After getting rid of its telecommunications, real estate and broadband solutions divisions, Pirelli became a pure tire company once again. Pirelli would also start their own foundation in order preserve the company’s history as an integral part of the country of Italy’s heritage. 

After roughly two years of restructuring, the Marco Polo Group eventually became the sole shareholders of Pirelli who own 52% of the company. Pirelli returned to the stock exchange on October 4, 2017 with multiple separations including the industrial and consumer branches, with new branches being created (Consumer Marketing, Digital, Data Science, Cyber and Velo).

Pirelli got involved with the CTCC in 2015, the partnership made perfect sense as the Canadian market was somewhat of a mystery for them.  
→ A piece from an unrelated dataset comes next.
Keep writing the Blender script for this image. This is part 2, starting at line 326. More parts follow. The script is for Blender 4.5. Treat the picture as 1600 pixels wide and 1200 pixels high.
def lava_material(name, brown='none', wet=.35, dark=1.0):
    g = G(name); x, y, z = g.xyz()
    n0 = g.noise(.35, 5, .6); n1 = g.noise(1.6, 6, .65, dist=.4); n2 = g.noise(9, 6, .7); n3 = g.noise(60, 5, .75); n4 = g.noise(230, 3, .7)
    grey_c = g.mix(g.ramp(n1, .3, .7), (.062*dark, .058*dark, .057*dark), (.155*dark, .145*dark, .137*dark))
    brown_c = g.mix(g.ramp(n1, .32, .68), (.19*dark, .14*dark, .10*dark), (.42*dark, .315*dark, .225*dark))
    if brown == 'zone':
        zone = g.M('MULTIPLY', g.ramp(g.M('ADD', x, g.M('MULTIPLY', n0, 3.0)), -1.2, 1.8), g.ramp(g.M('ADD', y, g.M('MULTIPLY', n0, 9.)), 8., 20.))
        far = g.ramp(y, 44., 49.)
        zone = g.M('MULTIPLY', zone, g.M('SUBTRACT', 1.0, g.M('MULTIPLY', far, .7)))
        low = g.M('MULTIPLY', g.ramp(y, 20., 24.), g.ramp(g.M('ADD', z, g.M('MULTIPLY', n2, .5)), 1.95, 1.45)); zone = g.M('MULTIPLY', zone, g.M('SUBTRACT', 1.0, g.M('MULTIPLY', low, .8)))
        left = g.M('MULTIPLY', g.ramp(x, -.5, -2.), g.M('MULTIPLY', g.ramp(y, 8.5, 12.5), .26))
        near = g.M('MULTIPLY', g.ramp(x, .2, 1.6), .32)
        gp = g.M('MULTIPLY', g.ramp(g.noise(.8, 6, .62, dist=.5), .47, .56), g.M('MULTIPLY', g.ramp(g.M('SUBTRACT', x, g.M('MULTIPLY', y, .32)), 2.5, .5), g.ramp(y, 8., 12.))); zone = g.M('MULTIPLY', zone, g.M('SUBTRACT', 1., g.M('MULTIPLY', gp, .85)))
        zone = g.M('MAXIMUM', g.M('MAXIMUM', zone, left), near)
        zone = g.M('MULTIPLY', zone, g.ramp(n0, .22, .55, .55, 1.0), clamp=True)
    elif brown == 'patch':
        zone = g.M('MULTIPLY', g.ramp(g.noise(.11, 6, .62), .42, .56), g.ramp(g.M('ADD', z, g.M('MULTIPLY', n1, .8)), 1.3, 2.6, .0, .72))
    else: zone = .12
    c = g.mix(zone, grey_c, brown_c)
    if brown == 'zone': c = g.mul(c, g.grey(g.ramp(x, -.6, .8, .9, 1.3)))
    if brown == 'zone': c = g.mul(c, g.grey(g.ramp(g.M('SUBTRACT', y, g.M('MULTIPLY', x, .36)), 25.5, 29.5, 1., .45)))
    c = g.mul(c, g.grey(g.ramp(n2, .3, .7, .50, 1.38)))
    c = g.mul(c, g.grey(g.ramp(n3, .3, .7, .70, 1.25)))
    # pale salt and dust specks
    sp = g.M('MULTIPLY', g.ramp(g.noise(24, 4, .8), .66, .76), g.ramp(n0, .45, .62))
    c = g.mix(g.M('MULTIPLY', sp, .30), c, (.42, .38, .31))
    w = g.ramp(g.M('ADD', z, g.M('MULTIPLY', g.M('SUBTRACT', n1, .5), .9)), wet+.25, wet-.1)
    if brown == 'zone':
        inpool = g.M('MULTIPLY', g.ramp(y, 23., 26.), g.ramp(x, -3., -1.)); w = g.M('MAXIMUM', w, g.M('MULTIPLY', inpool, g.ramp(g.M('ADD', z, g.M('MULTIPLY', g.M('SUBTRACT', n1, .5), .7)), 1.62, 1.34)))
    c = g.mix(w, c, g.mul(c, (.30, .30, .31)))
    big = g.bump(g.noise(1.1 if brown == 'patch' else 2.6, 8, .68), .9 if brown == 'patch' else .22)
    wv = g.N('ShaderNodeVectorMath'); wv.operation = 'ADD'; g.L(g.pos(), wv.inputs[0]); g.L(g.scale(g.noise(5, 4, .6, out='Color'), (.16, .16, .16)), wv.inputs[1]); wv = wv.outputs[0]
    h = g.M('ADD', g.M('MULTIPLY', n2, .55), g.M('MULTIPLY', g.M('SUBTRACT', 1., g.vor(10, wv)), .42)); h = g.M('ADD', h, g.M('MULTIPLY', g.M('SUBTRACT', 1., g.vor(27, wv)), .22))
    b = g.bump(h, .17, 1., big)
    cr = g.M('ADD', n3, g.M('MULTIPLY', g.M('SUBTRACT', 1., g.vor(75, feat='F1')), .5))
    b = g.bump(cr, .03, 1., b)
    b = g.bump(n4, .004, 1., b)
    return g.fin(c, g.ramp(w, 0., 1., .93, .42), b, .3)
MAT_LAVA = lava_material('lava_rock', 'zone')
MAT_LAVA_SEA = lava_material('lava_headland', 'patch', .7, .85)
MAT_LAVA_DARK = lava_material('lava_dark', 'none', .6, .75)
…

“We are very big in the United States and other parts of the world,” Mastracchio said. “We had some involvement in Canada with the Porsche Rothman’s Cup and the Toyota Echo Cup especially in Quebec, but the only professional racing series in Canada that was interesting to us was the CTCC.”

Mastracchio’s favourite CTCC track is the road course at Canadian Tire Motorsport Park, which he loves for the aggression of the drivers and the talent they show. “Mosport is paradise,” he added “ The races there are very exciting, the competition is very aggressive and in the CTCC a lot of good drivers come out to race.” 

Being a racing fan since he was a kid, he grew up with motorsport in his family as one of his dad’s friends was a racer in Formula Atlantic. However his involvement in motorsport dates back to his early days in Formula 1600. 

“I was a crew chief in Formula 1600 and that’s how I ended up in the motorsport world,” Mastracchio said. “ I started working at Pirelli in 1998 and about eight years ago I got the opportunity to work full-time managing motorsport for Pirelli. I didn’t even blink, I just took the chance.” 

Mastracchio and Pirelli’s involvement with the series has been paramount in the national and worldwide growth of the sport. With a long history like Pirelli’s, it gives fans an opportunity to see the brand on not just road but their favourite driver’s car. 

With Pirelli extending their deal to another five years, the CTCC presented by Pirelli looks forward to an amazing future. 

“I love to be at the race track and be there in the middle of the action,” Mastracchio concluded. “I manage everything from logistics to what fit goes on each car, I work with R&D in Europe to make sure the teams are running proper set ups. Last year I travelled, but I do miss the hands on onsite experiences, talking to the drivers and reporting back. So I’m excited to get back to the race track this season.”